Жизнь при советской оккупации была трудной. Русские испытали все ужасы войны и не имели ни ресурсов, ни желания быть «вежливыми». Они заняли Венгрию в ходе естественного течения войны (если слово «естественный» может вообще здесь быть применимо) и преследовали собственные цели, которые были отличны от целей венгров. Тем не менее геополитическая реальность оккупации не превращалась в формальную политическую реальность до 1948 года. Даже странно, до чего щепетильна была советская власть в своем стремлении провести всеобщие выборы в надежде на абсолютно честную победу на них коммунистов и формирование коммунистического правительства. Выборы состоялись в 1948 году, но коммунисты проиграли. Не добившись своего на честных выборах, Советы решили, что достигнут этого любыми путями. Вскоре было проведено повторное голосование, на котором, конечно, Компартия победила. Это открыло дорогу к образованию Венгерской Народной Республики — совершенно суверенного государства, по случаю оказавшегося коммунистическим и просоветским.

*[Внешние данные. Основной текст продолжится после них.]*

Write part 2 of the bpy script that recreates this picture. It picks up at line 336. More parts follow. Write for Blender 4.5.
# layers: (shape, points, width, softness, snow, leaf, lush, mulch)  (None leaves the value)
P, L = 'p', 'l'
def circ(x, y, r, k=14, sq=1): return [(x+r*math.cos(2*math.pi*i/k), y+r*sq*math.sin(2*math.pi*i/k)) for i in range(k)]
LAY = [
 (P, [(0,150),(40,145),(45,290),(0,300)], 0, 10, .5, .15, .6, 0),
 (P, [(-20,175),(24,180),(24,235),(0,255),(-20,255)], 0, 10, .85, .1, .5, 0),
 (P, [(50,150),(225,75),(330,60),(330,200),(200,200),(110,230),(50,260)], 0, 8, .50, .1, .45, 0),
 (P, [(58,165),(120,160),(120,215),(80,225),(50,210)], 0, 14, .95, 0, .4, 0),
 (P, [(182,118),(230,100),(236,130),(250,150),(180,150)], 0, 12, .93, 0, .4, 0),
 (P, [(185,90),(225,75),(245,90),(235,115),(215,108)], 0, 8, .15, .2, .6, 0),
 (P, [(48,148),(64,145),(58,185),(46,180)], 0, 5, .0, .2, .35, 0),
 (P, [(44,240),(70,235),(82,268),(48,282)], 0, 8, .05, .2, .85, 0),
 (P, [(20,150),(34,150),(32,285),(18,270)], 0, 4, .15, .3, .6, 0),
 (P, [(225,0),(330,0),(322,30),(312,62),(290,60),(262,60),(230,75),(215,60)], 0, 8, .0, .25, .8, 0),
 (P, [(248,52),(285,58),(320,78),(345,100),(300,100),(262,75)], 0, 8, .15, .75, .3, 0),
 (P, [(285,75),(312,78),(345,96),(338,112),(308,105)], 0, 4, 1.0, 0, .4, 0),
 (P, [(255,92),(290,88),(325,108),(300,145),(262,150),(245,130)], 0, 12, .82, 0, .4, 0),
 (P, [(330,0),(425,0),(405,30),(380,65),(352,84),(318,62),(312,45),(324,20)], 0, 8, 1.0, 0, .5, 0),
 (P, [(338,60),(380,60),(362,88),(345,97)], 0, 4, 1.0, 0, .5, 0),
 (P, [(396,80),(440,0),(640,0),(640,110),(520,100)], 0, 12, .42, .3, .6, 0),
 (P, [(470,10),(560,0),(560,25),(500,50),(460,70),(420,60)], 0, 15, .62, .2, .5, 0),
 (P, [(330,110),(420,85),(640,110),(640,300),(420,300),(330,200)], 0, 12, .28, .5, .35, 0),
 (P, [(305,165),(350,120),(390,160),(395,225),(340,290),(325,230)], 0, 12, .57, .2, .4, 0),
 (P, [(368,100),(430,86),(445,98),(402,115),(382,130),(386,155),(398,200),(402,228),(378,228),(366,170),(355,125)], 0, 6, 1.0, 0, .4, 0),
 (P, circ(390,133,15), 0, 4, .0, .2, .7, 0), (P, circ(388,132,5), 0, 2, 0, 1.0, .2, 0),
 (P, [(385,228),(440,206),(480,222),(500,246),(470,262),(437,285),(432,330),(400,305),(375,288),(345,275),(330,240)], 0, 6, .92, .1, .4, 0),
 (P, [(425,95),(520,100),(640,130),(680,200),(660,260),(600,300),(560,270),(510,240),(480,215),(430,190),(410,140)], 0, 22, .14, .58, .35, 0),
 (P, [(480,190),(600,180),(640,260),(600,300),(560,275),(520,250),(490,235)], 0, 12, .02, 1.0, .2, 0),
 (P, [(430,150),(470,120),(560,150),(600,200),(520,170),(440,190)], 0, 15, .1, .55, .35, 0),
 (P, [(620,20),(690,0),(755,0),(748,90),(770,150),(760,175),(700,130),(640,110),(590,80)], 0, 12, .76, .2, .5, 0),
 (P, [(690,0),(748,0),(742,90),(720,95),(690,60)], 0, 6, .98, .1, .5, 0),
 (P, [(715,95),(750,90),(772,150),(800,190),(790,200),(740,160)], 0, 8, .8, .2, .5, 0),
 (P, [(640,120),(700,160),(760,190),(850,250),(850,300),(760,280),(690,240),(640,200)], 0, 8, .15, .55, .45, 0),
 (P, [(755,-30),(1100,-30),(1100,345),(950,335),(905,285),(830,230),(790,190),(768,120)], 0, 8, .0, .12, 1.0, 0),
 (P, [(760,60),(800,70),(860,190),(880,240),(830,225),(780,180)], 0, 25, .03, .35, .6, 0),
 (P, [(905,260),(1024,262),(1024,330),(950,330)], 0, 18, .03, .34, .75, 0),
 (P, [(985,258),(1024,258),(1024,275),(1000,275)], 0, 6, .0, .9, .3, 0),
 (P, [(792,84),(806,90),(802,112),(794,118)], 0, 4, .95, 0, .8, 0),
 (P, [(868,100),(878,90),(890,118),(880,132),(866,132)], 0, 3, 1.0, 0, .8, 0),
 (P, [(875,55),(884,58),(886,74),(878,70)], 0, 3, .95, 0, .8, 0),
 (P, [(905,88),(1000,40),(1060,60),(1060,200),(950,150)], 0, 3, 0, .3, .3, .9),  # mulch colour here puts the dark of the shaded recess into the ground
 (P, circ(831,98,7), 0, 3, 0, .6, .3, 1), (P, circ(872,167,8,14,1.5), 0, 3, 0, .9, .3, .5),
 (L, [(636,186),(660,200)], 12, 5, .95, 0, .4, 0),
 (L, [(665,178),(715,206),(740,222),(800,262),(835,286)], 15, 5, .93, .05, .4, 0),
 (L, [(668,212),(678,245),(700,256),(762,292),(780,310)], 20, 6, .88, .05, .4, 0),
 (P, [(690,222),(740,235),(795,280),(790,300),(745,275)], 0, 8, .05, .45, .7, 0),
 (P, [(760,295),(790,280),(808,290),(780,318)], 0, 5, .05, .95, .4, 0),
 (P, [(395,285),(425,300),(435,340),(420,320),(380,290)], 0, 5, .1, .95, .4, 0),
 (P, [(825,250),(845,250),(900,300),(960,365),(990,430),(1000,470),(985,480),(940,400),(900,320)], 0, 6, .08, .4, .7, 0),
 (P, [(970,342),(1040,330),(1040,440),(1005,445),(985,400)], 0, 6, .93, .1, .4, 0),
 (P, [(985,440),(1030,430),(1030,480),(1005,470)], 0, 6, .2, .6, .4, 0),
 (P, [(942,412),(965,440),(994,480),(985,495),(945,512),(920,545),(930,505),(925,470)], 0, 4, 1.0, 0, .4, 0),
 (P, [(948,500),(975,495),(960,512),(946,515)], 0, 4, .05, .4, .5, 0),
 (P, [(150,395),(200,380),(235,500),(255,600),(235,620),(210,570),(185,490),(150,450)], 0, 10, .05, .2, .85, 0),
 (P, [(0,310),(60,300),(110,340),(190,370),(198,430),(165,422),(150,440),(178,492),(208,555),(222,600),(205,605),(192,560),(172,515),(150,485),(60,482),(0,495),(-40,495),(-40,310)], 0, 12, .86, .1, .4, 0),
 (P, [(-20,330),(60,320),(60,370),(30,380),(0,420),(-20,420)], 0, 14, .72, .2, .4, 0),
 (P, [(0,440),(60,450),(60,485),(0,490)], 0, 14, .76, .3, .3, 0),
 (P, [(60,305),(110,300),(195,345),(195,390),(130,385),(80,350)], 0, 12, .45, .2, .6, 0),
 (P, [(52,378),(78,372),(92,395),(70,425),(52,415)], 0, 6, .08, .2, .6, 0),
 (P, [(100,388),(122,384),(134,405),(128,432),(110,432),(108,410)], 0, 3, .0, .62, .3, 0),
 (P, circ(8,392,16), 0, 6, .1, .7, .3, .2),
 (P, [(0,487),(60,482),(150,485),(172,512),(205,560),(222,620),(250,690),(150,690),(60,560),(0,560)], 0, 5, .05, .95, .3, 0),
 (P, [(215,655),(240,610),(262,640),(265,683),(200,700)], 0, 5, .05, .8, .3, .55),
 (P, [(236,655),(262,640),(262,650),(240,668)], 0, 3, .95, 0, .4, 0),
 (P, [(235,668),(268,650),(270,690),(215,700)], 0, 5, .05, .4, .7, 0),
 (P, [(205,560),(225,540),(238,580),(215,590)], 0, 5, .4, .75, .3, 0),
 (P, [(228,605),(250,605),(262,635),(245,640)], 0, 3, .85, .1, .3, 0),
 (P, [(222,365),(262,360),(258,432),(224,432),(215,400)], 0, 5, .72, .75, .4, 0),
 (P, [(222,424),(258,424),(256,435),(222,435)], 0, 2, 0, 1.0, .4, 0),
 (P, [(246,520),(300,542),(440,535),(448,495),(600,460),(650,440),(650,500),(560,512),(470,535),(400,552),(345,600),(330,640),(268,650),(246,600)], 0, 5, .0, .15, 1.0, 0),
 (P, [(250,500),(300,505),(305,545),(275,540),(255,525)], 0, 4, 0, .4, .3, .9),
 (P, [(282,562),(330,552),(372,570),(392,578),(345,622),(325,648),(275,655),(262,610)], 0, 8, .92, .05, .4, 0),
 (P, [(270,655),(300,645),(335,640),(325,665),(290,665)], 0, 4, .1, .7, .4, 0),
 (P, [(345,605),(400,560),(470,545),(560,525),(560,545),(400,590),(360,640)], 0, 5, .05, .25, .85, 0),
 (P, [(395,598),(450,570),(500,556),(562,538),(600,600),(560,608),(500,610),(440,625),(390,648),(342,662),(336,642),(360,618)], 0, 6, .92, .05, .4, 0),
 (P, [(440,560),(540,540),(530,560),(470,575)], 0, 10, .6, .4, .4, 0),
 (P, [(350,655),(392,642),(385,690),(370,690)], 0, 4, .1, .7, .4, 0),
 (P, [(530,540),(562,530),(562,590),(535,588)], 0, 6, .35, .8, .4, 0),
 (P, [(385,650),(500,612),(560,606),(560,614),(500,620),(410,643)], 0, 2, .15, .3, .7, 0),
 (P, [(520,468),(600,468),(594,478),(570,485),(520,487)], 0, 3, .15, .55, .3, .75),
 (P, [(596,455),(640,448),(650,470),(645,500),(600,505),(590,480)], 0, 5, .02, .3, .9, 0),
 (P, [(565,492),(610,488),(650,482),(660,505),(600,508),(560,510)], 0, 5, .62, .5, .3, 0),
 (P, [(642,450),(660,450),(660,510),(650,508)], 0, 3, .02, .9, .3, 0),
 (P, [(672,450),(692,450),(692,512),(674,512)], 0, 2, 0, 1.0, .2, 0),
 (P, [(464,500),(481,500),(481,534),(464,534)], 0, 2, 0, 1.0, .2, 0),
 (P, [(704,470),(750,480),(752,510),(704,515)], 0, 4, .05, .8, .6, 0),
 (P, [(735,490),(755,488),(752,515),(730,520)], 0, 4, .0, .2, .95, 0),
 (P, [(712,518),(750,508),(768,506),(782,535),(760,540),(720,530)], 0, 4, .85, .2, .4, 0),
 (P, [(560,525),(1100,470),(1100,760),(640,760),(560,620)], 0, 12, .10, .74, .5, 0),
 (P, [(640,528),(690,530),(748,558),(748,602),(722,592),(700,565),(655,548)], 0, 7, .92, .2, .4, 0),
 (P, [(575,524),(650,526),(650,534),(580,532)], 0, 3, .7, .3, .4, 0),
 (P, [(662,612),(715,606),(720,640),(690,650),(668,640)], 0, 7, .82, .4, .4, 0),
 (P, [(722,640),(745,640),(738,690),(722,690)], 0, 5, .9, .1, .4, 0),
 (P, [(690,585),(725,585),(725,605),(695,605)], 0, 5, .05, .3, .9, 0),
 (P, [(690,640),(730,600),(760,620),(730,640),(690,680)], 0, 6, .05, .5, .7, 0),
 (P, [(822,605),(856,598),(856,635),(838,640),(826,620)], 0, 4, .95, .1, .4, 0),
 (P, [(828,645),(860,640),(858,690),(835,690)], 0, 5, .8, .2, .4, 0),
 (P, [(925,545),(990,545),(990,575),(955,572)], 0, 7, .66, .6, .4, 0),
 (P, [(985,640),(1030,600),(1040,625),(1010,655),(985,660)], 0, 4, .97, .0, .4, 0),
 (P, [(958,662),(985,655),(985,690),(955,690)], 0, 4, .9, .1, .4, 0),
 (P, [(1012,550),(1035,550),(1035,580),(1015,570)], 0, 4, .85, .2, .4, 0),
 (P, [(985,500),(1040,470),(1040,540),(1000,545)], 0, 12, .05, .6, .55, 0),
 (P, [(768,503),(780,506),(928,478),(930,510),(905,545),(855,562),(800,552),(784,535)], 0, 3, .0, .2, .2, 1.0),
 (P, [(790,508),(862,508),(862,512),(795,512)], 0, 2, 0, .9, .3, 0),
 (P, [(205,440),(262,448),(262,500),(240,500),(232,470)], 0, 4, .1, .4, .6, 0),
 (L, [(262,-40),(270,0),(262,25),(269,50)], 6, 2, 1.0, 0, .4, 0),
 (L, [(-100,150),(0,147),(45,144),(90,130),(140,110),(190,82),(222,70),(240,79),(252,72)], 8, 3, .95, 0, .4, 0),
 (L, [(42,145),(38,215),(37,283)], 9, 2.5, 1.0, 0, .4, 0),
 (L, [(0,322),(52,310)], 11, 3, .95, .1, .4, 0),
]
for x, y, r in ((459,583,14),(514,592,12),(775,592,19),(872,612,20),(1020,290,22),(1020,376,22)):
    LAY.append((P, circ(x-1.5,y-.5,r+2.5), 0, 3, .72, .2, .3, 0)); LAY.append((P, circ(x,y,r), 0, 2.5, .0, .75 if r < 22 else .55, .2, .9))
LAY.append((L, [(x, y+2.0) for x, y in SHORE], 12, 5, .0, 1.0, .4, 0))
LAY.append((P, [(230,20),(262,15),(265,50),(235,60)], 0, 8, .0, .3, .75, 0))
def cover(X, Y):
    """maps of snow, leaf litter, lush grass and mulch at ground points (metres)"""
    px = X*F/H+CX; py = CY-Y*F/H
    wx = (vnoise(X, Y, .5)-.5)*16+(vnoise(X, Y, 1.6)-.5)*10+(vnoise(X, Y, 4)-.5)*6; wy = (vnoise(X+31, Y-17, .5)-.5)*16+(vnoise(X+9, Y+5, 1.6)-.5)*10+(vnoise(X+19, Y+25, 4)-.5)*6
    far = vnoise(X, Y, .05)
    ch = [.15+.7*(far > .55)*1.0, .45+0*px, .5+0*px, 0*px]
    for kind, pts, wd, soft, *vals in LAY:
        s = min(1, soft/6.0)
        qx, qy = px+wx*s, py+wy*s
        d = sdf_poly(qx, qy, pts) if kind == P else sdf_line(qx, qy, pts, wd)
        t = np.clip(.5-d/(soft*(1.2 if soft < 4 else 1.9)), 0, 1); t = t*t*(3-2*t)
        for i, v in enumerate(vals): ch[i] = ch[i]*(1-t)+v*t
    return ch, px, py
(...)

Весь электоральный процесс был фарсом. Советская армия контролировала страну, и Венгрия делала то, что от нее требовали. Такова была геополитическая реальность, которая на микроуровне оказывала вполне осязаемое влияние на мою семью и ставила конкретные проблемы. Отец до войны являлся социал-демократом, и после войны его имя было в списках этой партии. Лучше бы его там не было. Коммунисты ненавидели социал-демократов в значительно большей степени, чем консерваторов. Социал-демократы представляли прямую угрозу для позиций коммунистов в среде рабочего класса. Перед выборами 1948 года партии коммунистов и социал-демократов объединились — это был «бархатный» путь ликвидации социал-демократов как политической силы. Точнее, «объединение» — это стыдливое слово, заменяющее суть произошедшего — фактического прекращения существования партии. В реалиях того времени для отца (и, вероятно, матери) это могло означать либо смерть, либо лагеря. Венгрия уже один раз проголосовала «неправильно», поэтому Сталину не нужны были новые ошибки.

Отец стал социал-демократом в 1930-х годах, будучи чуть старше 20 лет. Тогда почти все были вовлечены в политику, а венгерские евреи в большинстве своем склонялись к левому политическому спектру, так как левые ненавидели их в меньшей степени, чем правые, — по крайней мере, так считал отец. В любом случае, кем бы он ни был в 1930-е годы, во второй половине 1940-х он стал совершенно другим. На своем горьком опыте он понял, что такое политика, и видел ее последствия. Поэтому у него возникло твердое убеждение в том, что политика — это нечто, чего надо избегать любой ценой. Геополитика может разрушить человека, всю его жизнь. Политика же связывает руки в те моменты, когда встает вопрос выживания. Поэтому в 1948-м мой отец не желал иметь ничего общего с политикой.